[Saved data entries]

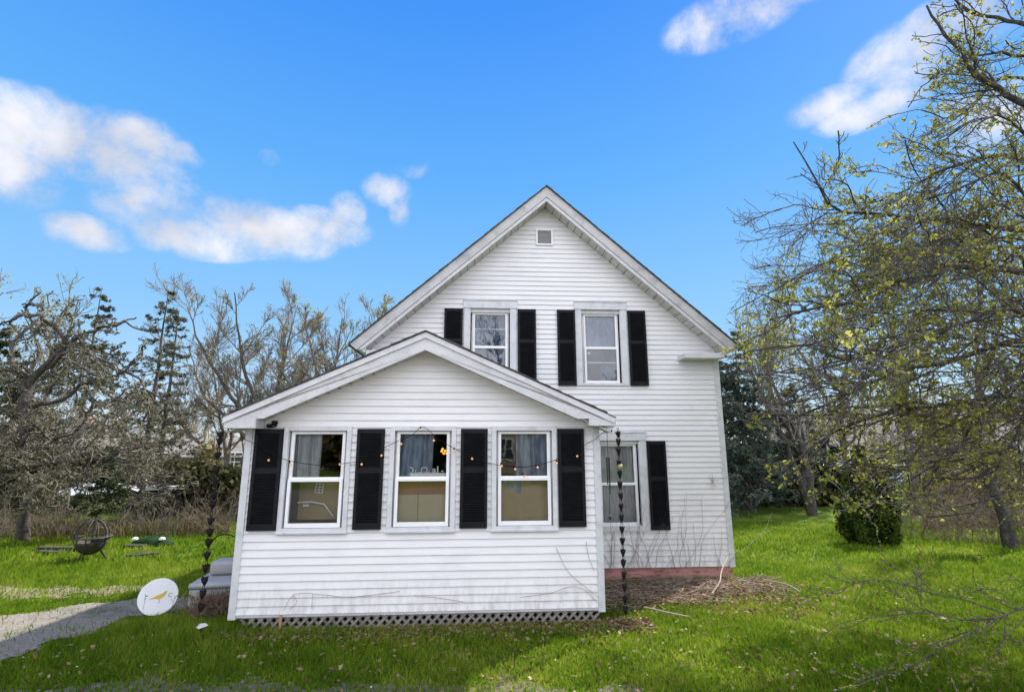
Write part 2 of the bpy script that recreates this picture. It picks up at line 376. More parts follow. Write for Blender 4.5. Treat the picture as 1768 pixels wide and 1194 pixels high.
def litter():
    n = 7500
    x = rs.uniform(-3.1, 1.5, n); y = 5.92 - np.abs(rs.normal(0, .20, n)) + .058 * x - .04
    m = 3200; x2 = rs.uniform(-4.5, 6, m); y2 = rs.uniform(4.2, 8.5, m)
    k = 1700; x3 = rs.uniform(1.1, 3.7, k); y3 = 6.2 + rs.rand(k) * 1.9 * np.clip(1 - (x3 - 1.1) / 12, 0, 1) 
    x = np.concatenate([x, x2, x3]); y = np.concatenate([y, y2, y3])
    P = np.stack([x, y, gz(x, y) + rs.uniform(.01, .045, len(x)) + np.where((x > 1.3) & (y > 6.5) & (y < 7.8), rs.rand(len(x)) * .08, 0)], -1)
    V, Fq = rand_quads(P, rs.uniform(.014, .042, len(x)), rs, .6)
    tag(np_mesh('fallen_leaves', V, Fq, M['litter'], col=rs.rand(len(x))), 'dry brown fallen leaves scattered over the front lawn', 'leaf litter', kind='stuff')
    n = 260
    x = rs.uniform(-6, 8, n); y = rs.uniform(4.2, 12, n)
    ok = ~inside(DRIVE, x, y) & ~((x > -3.2) & (x < 1.2) & (y > 5.7)) & ~((x > -2.6) & (x < 3.8) & (y > 8)); x, y = x[ok], y[ok]
    P = np.stack([x, y, gz(x, y) + rs.uniform(.04, .07, len(x))], -1)
    V, Fq = rand_quads(P, rs.uniform(.012, .022, len(x)), rs, .8, 1.)
    tag(np_mesh('small_flowers', V, Fq, M['dandelion'], col=rs.rand(len(x))), 'tiny white flowers dotted through the lawn', 'flowers', kind='stuff')
litter()

# =================================================================== HOUSE
TH = R(3.3677)
HO = (0, 5.8, 0)
house = tag(empty('house', HO, TH), 'white clapboard house with black shutters and a low gabled front porch', 'house')
HM = Matrix.Translation(HO) @ Matrix.Rotation(TH, 4, 'Z')
def hw(u, w_, z): return HM @ Vector((u, w_, z))
def label(o, s): o['label'] = s; return o

def siding(name, mapf, z0, z1, ex, left, right, openings, parent=house, mat='siding'):
    mb = MB(); z = z0; DT, DB = .003, .017
    while z < z1 - 1e-6:
        zt = min(z + ex, z1)
        cuts = sorted({z, zt} | {c for o in openings for c in (o[2], o[3]) if z < c < zt})
        def off(q): return DB + (DT - DB) * (q - z) / ex
        for i in range(len(cuts) - 1):
            a, b = cuts[i], cuts[i + 1]; mid = (a + b) / 2
            segs = [('L', 'R')]
            ops = sorted([o for o in openings if o[2] < mid < o[3]])
            edges = ['L']
            for o in ops: edges += [o[0], o[1]]
            edges.append('R')
            for j in range(0, len(edges), 2):
                l, r = edges[j], edges[j + 1]
                la, lb = (left(a), left(b)) if l == 'L' else (l, l)
                ra, rb = (right(a), right(b)) if r == 'R' else (r, r)
                if la >= ra: continue
                if lb > rb: lb = rb = (lb + rb) / 2
                mb.quad(mapf(la, a, off(a)), mapf(ra, a, off(a)), mapf(rb, b, off(b)), mapf(lb, b, off(b)))
                if i == 0: mb.quad(mapf(la, a, .001), mapf(ra, a, .001), mapf(ra, a, off(a)), mapf(la, a, off(a)))
        z = zt
    return mb.build(name, M[mat], parent)

PC, PZ, PS = -.9925, 2.96, .449           # porch gable centre, inner apex, slope
MC, MZ, MS = .714, 5.96, .88
PL, PR = -2.95, .989
ML, MR, MW = -2.178, 3.606, 2.29
MD = 10.2
pw = [(-2.18, .955, 2.093), (-1.01, .955, 2.093), (.137, .955, 2.093)]      # porch windows: centre, sill, head
ops_p = [(c - .36, c + .36, a + .01, b - .01) for c, a, b in pw]
siding('porch_wall', lambda a, z, o: (a, -o, z), .146, PZ, .0805,
       lambda z: max(PL, PC - (PZ - z) / PS), lambda z: min(PR, PC + (PZ - z) / PS), ops_p)
ops_m = [(-.66, .20, 2.85, 4.23), (1.20, 2.06, 2.85, 4.23), (1.38, 2.29, .56, 2.04), (.56, .85, 5.27, 5.55)]
siding('front_wall', lambda a, z, o: (a, MW - o, z), .006, MZ, .0838,
       lambda z: max(ML, MC - (MZ - z) / MS), lambda z: min(MR, MC + (MZ - z) / MS), ops_m)
siding('side_wall', lambda a, z, o: (MR + o, a, z), .006, 3.42, .0838, lambda z: MW, lambda z: MD, [])
siding('side_wall', lambda a, z, o: (ML - o, a, z), .006, 3.42, .0838, lambda z: MW, lambda z: MD, [])
siding('back_wall', lambda a, z, o: (a, MD + o, z), .006, MZ, .0838,
       lambda z: max(ML, MC - (MZ - z) / MS), lambda z: min(MR, MC + (MZ - z) / MS), [])
siding('porch_side_wall', lambda a, z, o: (PL - o, a, z), .146, 2.14, .0805, lambda z: 0, lambda z: MW - .02, [])
siding('porch_side_wall', lambda a, z, o: (PR + o, a, z), .146, 2.14, .0805, lambda z: 0, lambda z: MW - .02, [])
# corner boards
def corner(u0, u1, w0, w1, z0, z1): MB().box(u0, u1, w0, w1, z0, z1).build('corner_board', M['casing'], house, .004)
corner(PL - .022, PL + .055, -.024, .05, .10, 2.08); corner(PR - .055, PR + .022, -.024, .05, .10, 2.08)
corner(MR - .07, MR + .022, MW - .024, MW + .06, -.01, 3.28); corner(ML - .022, ML + .07, MW - .024, MW + .06, -.01, 3.28)
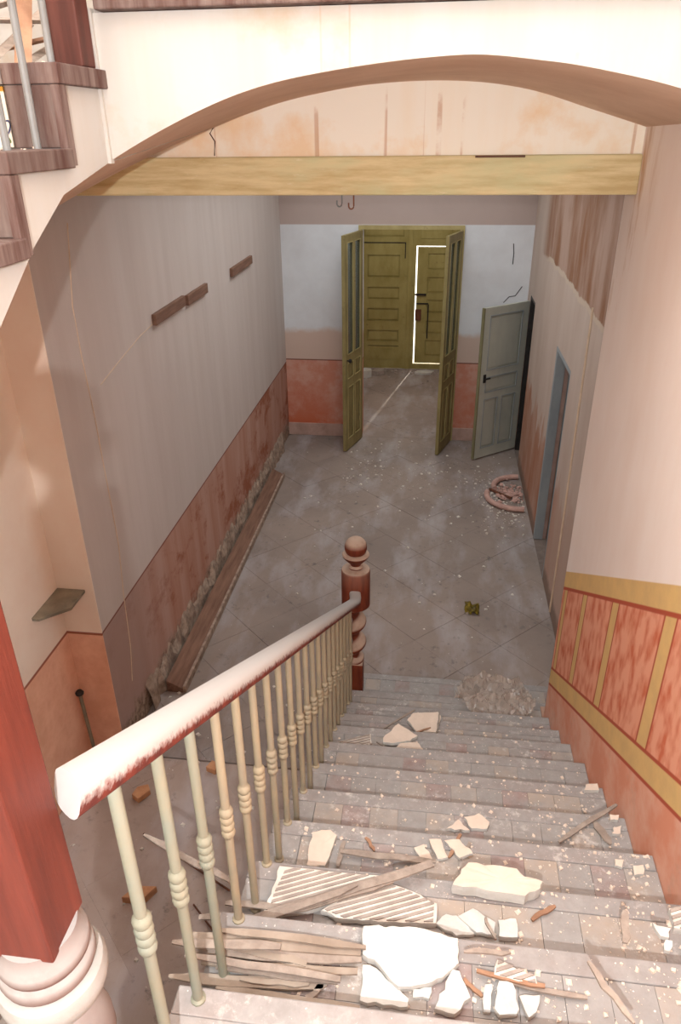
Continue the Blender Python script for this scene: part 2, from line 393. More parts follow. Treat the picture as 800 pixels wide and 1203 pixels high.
SLABS = [
 (8,0.030,0.020,0,[(-0.049,3.105),(-0.018,3.169),(0.125,3.199),(0.140,3.167),(0.117,3.025),(0.001,3.025)]),
 (7,0.030,0.020,0,[(-0.162,2.789),(-0.089,2.901),(0.015,2.821),(-0.022,2.781),(-0.099,2.755),(-0.159,2.754)]),
 (7,0.020,0.020,0,[(-0.109,2.711),(-0.077,2.761),(0.013,2.783),(0.044,2.740),(0.042,2.667),(-0.000,2.662),(-0.060,2.683)]),
 (7,0.040,0.030,1,[(-0.402,2.716),(-0.224,2.801),(-0.214,2.737),(-0.278,2.650),(-0.343,2.620),(-0.393,2.648)]),
 (3,0.020,0.020,0,[(-0.326,1.651),(-0.267,1.668),(-0.242,1.647),(-0.265,1.529),(-0.325,1.525)]),
 (2,0.030,0.020,1,[(-0.377,1.387),(-0.082,1.389),(-0.092,1.339),(-0.247,1.269),(-0.398,1.221),(-0.382,1.294)]),
 (2,0.030,0.020,1,[(-0.095,1.376),(0.003,1.356),(0.085,1.324),(0.083,1.264),(-0.057,1.250),(-0.177,1.243),(-0.236,1.260)]),
 (2,0.060,0.035,0,[(0.126,1.375),(0.171,1.449),(0.311,1.448),(0.330,1.421),(0.381,1.413),(0.371,1.388),(0.326,1.357),(0.123,1.367)]),
 (3,0.015,0.012,0,[(0.063,1.674),(0.102,1.678),(0.125,1.610),(0.092,1.600)]),
 (3,0.030,0.012,0,[(0.113,1.674),(0.163,1.683),(0.206,1.633),(0.162,1.609)]),
 (4,0.015,0.015,0,[(0.195,1.920),(0.249,1.942),(0.287,1.908),(0.277,1.877),(0.221,1.871)]),
 (4,0.015,0.015,0,[(0.129,1.860),(0.173,1.906),(0.215,1.863)]),
 (3,0.012,0.010,0,[(0.014,1.637),(0.047,1.654),(0.076,1.600),(0.037,1.596)]),
 (2,0.015,0.012,0,[(0.081,1.269),(0.109,1.301),(0.137,1.300),(0.186,1.252),(0.136,1.242)]),
 (2,0.030,0.015,0,[(0.141,1.295),(0.183,1.325),(0.243,1.288),(0.237,1.253),(0.190,1.253)]),
 (2,0.020,0.018,0,[(0.249,1.297),(0.298,1.306),(0.298,1.253),(0.249,1.249)]),
 (1,0.030,0.020,0,[(-0.105,1.123),(0.007,1.137),(0.129,1.123),(0.130,1.061),(0.091,1.021),(0.052,1.001),(-0.010,0.986),(-0.060,1.034),(-0.100,1.052)]),
 (1,0.015,0.014,0,[(-0.097,1.035),(-0.081,1.037),(-0.051,1.021),(-0.022,0.997),(0.015,0.971),(0.014,0.953),(-0.042,0.950),(-0.096,0.954)]),
 (1,0.012,0.010,0,[(0.024,0.995),(0.066,1.004),(0.061,0.978),(0.024,0.976)]),
 (1,0.030,0.016,0,[(0.114,1.047),(0.130,1.045),(0.154,0.987),(0.117,0.946),(0.072,0.952)]),
 (1,0.020,0.018,0,[(0.188,1.021),(0.204,1.025),(0.197,0.965),(0.182,0.965)]),
 (1,0.020,0.016,0,[(0.220,1.033),(0.251,1.031),(0.261,0.976),(0.255,0.965),(0.217,0.957),(0.206,0.970)]),
 (1,0.015,0.016,0,[(0.264,1.007),(0.311,1.014),(0.299,0.976),(0.281,0.962)]),
 (1,0.020,0.016,1,[(0.219,1.082),(0.305,1.054),(0.307,1.035),(0.247,1.040),(0.209,1.045)]),
 (5,0.020,0.018,0,[(0.715,2.282),(0.765,2.293),(0.765,2.257),(0.703,2.250)]),
 (4,0.015,0.015,0,[(0.731,1.994),(0.764,1.995),(0.756,1.971),(0.728,1.968)]),
 (4,0.015,0.015,0,[(0.731,1.934),(0.764,1.949),(0.753,1.911),(0.723,1.908)]),
 (1,0.015,0.012,0,[(0.607,1.224),(0.648,1.212),(0.638,1.189),(0.618,1.189)]),
 (1,0.012,0.012,0,[(0.630,1.185),(0.645,1.183),(0.632,1.156),(0.619,1.157)]),
 (1,0.030,0.020,1,[(0.654,1.260),(0.685,1.269),(0.679,1.206),(0.652,1.207)]),
 (3,0.010,0.012,0,[(0.711,1.651),(0.744,1.658),(0.738,1.624),(0.708,1.618)]),
 (3,0.010,0.012,0,[(0.659,1.670),(0.688,1.671),(0.677,1.641),(0.654,1.645)]),
]
LATHS = [
 (-0.439,1.184,1.750, 0.068,1.430,1.750, 0.030),
 (-0.222,1.583,1.560, 0.086,1.578,1.560, 0.022),
 (-0.217,1.634,1.545, -0.227,1.537,1.545, 0.016),
 (-0.495,1.019,1.890, -0.100,1.044,1.890, 0.028),
 (-0.540,1.051,1.895, -0.103,1.061,1.895, 0.028),
 (-0.478,0.993,1.890, -0.107,1.015,1.890, 0.020),
 (-0.469,1.066,1.905, -0.092,1.068,1.905, 0.020),
 (-0.546,0.955,1.882, -0.182,0.976,1.882, 0.026),
 (-0.553,1.014,1.920, -0.292,1.035,1.920, 0.022),
 (-0.515,0.991,1.915, -0.142,0.981,1.915, 0.018),
 (-0.563,1.204,1.730, -0.340,1.228,1.730, 0.020),
 (-0.502,1.254,1.730, -0.346,1.257,1.730, 0.020),
 (-0.814,1.447,1.720, -0.491,1.320,1.720, 0.022),
 (-0.401,1.191,1.760, -0.140,1.328,1.760, 0.022),
 (-0.339,1.226,1.745, -0.041,1.361,1.745, 0.018),
 (0.526,1.848,1.380, 0.763,2.041,1.380, 0.018),
 (0.670,1.957,1.370, 0.713,1.868,1.370, 0.030),
 (0.390,1.001,2.052, 0.460,0.885,2.052, 0.014),
 (0.548,1.251,1.882, 0.532,1.165,1.882, 0.020),
 (-0.146,1.660,1.540, -0.113,1.611,1.540, 0.012),
 (0.168,1.708,1.542, 0.130,1.613,1.542, 0.012),
 (0.198,1.679,1.542, 0.166,1.611,1.542, 0.012),
 (0.341,1.317,1.710, 0.411,1.366,1.710, 0.014),
 (0.141,1.035,1.880, 0.180,0.998,1.880, 0.010),
 (0.248,1.035,1.882, 0.418,1.025,1.882, 0.012),
 (0.138,1.068,1.930, 0.247,1.077,1.930, 0.012),
 (0.210,1.278,1.750, 0.236,1.222,1.750, 0.008),
 (-0.219,0.938,1.882, -0.173,0.996,1.882, 0.014),
 (0.170,1.052,1.890, 0.324,1.032,1.890, 0.012),
 (-0.241,2.708,0.870, -0.163,2.643,0.870, 0.020),
 (-0.217,2.722,0.870, 0.060,2.603,0.870, 0.016),
 (-0.193,2.750,0.880, 0.141,2.566,0.880, 0.012),
 (-0.262,2.937,0.710, -0.009,3.191,0.710, 0.010),
 (-0.007,2.996,0.725, 0.084,3.045,0.725, 0.010),
 (0.117,3.032,0.710, 0.135,3.194,0.710, 0.008),
]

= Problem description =
Everything from the top line of the data down to and including the line with "def label(o, s): o['label'] = s; return o" is to be copied, except the pictures.

= Solution for this problem =
Write part 2 of the bpy script that recreates this picture. It picks up at line 376. More parts follow. Write for Blender 4.5. Treat the picture as 1768 pixels wide and 1194 pixels high.
def litter():
    n = 7500
    x = rs.uniform(-3.1, 1.5, n); y = 5.92 - np.abs(rs.normal(0, .20, n)) + .058 * x - .04
    m = 3200; x2 = rs.uniform(-4.5, 6, m); y2 = rs.uniform(4.2, 8.5, m)
    k = 1700; x3 = rs.uniform(1.1, 3.7, k); y3 = 6.2 + rs.rand(k) * 1.9 * np.clip(1 - (x3 - 1.1) / 12, 0, 1) 
    x = np.concatenate([x, x2, x3]); y = np.concatenate([y, y2, y3])
    P = np.stack([x, y, gz(x, y) + rs.uniform(.01, .045, len(x)) + np.where((x > 1.3) & (y > 6.5) & (y < 7.8), rs.rand(len(x)) * .08, 0)], -1)
    V, Fq = rand_quads(P, rs.uniform(.014, .042, len(x)), rs, .6)
    tag(np_mesh('fallen_leaves', V, Fq, M['litter'], col=rs.rand(len(x))), 'dry brown fallen leaves scattered over the front lawn', 'leaf litter', kind='stuff')
    n = 260
    x = rs.uniform(-6, 8, n); y = rs.uniform(4.2, 12, n)
    ok = ~inside(DRIVE, x, y) & ~((x > -3.2) & (x < 1.2) & (y > 5.7)) & ~((x > -2.6) & (x < 3.8) & (y > 8)); x, y = x[ok], y[ok]
    P = np.stack([x, y, gz(x, y) + rs.uniform(.04, .07, len(x))], -1)
    V, Fq = rand_quads(P, rs.uniform(.012, .022, len(x)), rs, .8, 1.)
    tag(np_mesh('small_flowers', V, Fq, M['dandelion'], col=rs.rand(len(x))), 'tiny white flowers dotted through the lawn', 'flowers', kind='stuff')
litter()

# =================================================================== HOUSE
TH = R(3.3677)
HO = (0, 5.8, 0)
house = tag(empty('house', HO, TH), 'white clapboard house with black shutters and a low gabled front porch', 'house')
HM = Matrix.Translation(HO) @ Matrix.Rotation(TH, 4, 'Z')
def hw(u, w_, z): return HM @ Vector((u, w_, z))
def label(o, s): o['label'] = s; return o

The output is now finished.